I was a part of the campus environment, and the campus' resources became an integral part of my future.

Before I got to school I was fortunate enough to know what I wanted to study, and what field I would enter after college. In one way or another I would be involved in sports journalism. By the spring semester of my freshman year I was The Towerlight's women's lacrosse beat writer, a part-time host of WMJF-TV's Towson Sports Weekly, and had a weekly sports talk show on XTSR. At the time, I sucked at all three. But a foundation was laid. XTSR gave me experience. The Towerlight gave me a voice. WMJF gave me a precise idea of what I want to do for the rest of my life.

Because of WMJF and this newspaper, I was able to land an internship at ESPN in Bristol, Ct. last summer. The combination of the three will likely help me get a job. I don't know what students with other academic focuses have at their disposal, but I imagine the opportunities are there. If you want it, you have to go out and grab it. Now is our last opportunity to delve into virtually any field with little to no consequence. We're better served to take that step now, and be better served in the future as a result of that.

I fell in love

There are few more valuable lessons than those learned when your life is dedicated to another person's.

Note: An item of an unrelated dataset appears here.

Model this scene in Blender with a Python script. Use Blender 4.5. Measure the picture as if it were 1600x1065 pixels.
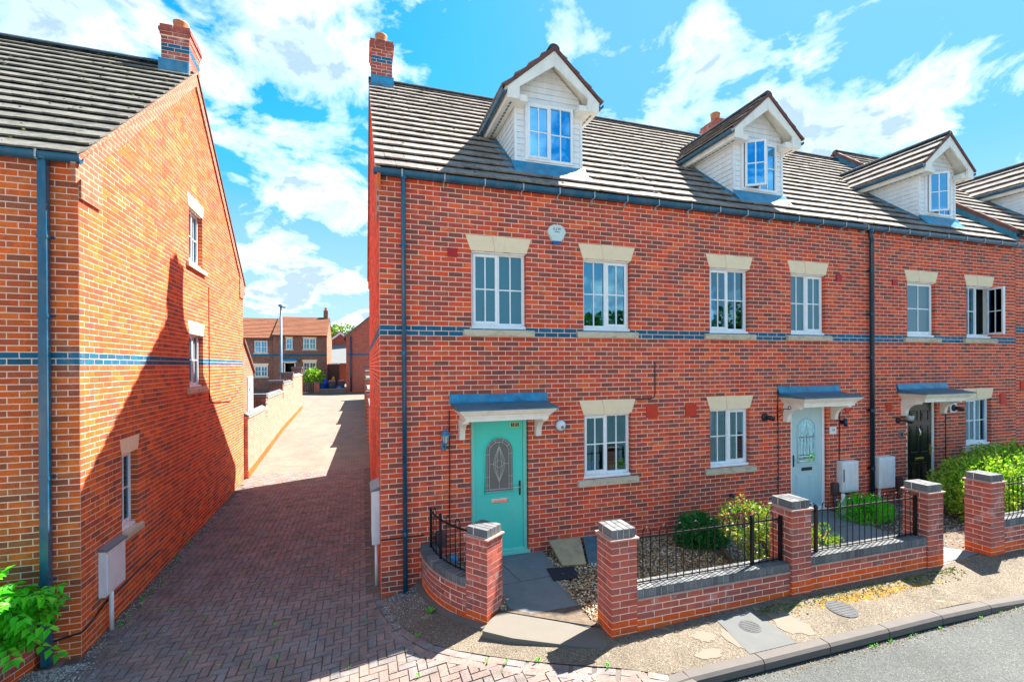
import bpy, math, random
from mathutils import Vector, Matrix, noise as mnoise
random.seed(7)
for o in list(bpy.data.objects): bpy.data.objects.remove(o)
scene = bpy.context.scene
COL = scene.collection
PI = math.pi

# ------------------------------------------------------------------ camera
CAM = Vector((-0.2572, -6.9698, 3.3801)); YAW, PITCH, ROLL = 0.304, -0.0016, -0.0054
FPX, PX, PY, IW, IH = 722.97, 791.43, 571.22, 1600.0, 1065.0
_R = Vector((math.cos(YAW), -math.sin(YAW), 0))
CF = Vector((math.sin(YAW)*math.cos(PITCH), math.cos(YAW)*math.cos(PITCH), math.sin(PITCH)))
_U = _R.cross(CF)
CR = math.cos(ROLL)*_R + math.sin(ROLL)*_U
CU = -math.sin(ROLL)*_R + math.cos(ROLL)*_U
cd = bpy.data.cameras.new('camera'); cam = bpy.data.objects.new('camera', cd); COL.objects.link(cam)
cam.matrix_world = Matrix(((CR.x, CU.x, -CF.x, CAM.x), (CR.y, CU.y, -CF.y, CAM.y), (CR.z, CU.z, -CF.z, CAM.z), (0, 0, 0, 1)))
cd.sensor_fit = 'HORIZONTAL'; cd.sensor_width = 36.0; cd.lens = FPX/IW*36.0
cd.shift_x = (IW/2-PX)/IW; cd.shift_y = (PY-IH/2)/IW
cd.clip_start = 0.05; cd.clip_end = 3000
scene.camera = cam
def project(p):
    d = Vector(p)-CAM; z = d.dot(CF)
    if z <= 0.05: return None
    return PX+FPX*d.dot(CR)/z, PY-FPX*d.dot(CU)/z, z

# ------------------------------------------------------------------ sun, sky, exposure
SUN = Vector((3.78, 1.40, 5.95)).normalized()
SUN_EL = math.asin(SUN.z); SUN_ROT = math.atan2(SUN.x, SUN.y)
sd = bpy.data.lights.new('sun', 'SUN'); sd.energy = 2.0; sd.angle = math.radians(0.5); sd.color = (1.0, 0.93, 0.82)
so = bpy.data.objects.new('sun', sd); COL.objects.link(so)
so.rotation_euler = SUN.to_track_quat('Z', 'Y').to_euler(); so.location = (20, 8, 30)
world = bpy.data.worlds.new('World'); scene.world = world; world.use_nodes = True
SKY_STRENGTH = 0.15; CLOUD_SEED = 36.0
scene.view_settings.view_transform = 'Standard'; scene.view_settings.look = 'None'
scene.view_settings.gamma = 1.0; scene.view_settings.use_curve_mapping = False
scene.view_settings.exposure = 3.36

class NT:
    def __init__(s, nt): s.nt = nt
    def n(s, t, **kw):
        nd = s.nt.nodes.new(t)
        for k, v in kw.items():
            if k.startswith('i_'):
                key = k[2:]; key = int(key) if key.isdigit() else key.replace('_', ' ')
                nd.inputs[key].default_value = v
            else: setattr(nd, k, v)
        return nd
    def l(s, a, b): s.nt.links.new(a, b)
    def math(s, op, a, b=None, c=None, clamp=False):
        nd = s.nt.nodes.new('ShaderNodeMath'); nd.operation = op; nd.use_clamp = clamp
        for i, v in enumerate((a, b, c)):
            if v is None: continue
            if isinstance(v, (int, float)): nd.inputs[i].default_value = v
            else: s.l(v, nd.inputs[i])
        return nd.outputs[0]
    def mix(s, fac, a, b, blend='MIX'):
        nd = s.nt.nodes.new('ShaderNodeMix'); nd.data_type = 'RGBA'; nd.blend_type = blend
        for idx, v in ((0, fac), (6, a), (7, b)):
            if isinstance(v, (int, float)): nd.inputs[idx].default_value = v
            elif isinstance(v, (tuple, list)): nd.inputs[idx].default_value = (*v[:3], 1)
            else: s.l(v, nd.inputs[idx])
        return nd.outputs[2]
    def ramp(s, fac, stops, interp='LINEAR'):
        nd = s.nt.nodes.new('ShaderNodeValToRGB'); cr = nd.color_ramp; cr.interpolation = interp
        while len(cr.elements) > 1: cr.elements.remove(cr.elements[-1])
        for i, (p, c) in enumerate(stops):
            e = cr.elements[0] if i == 0 else cr.elements.new(p)
            e.position = p; e.color = (*c[:3], 1) if isinstance(c, (tuple, list)) else (c, c, c, 1)
        s.l(fac, nd.inputs[0]); return nd.outputs[0]
    def noise(s, vec, scale, detail=3, rough=0.5, dist=0.0):
        nd = s.nt.nodes.new('ShaderNodeTexNoise'); nd.inputs['Scale'].default_value = scale
        nd.inputs['Detail'].default_value = detail; nd.inputs['Roughness'].default_value = rough
        nd.inputs['Distortion'].default_value = dist
        if vec is not None: s.l(vec, nd.inputs['Vector'])
        return nd.outputs['Fac']
    def scale(s, vec, xyz):
        nd = s.nt.nodes.new('ShaderNodeMapping'); nd.inputs['Scale'].default_value = xyz; s.l(vec, nd.inputs[0]); return nd.outputs[0]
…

For 19 years I was the guy who wondered when he'd find his girl. Sappy? More than a bit pathetic? Absolutely. Nonetheless. For nearly two years I shared one of the most valuable experiences of my life with someone whose impact on me will likely be felt for years to come. More than anything it taught me what it means to love. There's no measuring the value of that.

There are few things in life that help you to grow and mature like having to deal with pain.

In some weird way, getting through a breakup taught me how to be a man. You'd be surprised how much you can learn, and how much you can grow, when you're faced with something painful. And when you have no choice but to accept it and move forward.

I prayed everyday.

I didn't go through these four years alone. Those who know me well know that I grew up in a Christian home, and I've grown to make those beliefs my own. More than anything, they've shaped who I am. It's more than going to church, and it's far more than the spiritual jargon that gets tossed around in some Christian circles. It's real. It's being invested in our culture and in the lives of others, and seeing how each reflects, or is reflected in, a relationship with God.

The fact is the life of a college student can be awfully difficult. I've been blessed with a firm foundation that has helped ease the process. I've had to lean on God for comfort, for humility, for guidance, for provision, for sanity, for confidence. For strength and wisdom in the face of my weakness and immaturity.

But, more than anything, for an outstanding four years.

Now the scariest part of college, is having to leave.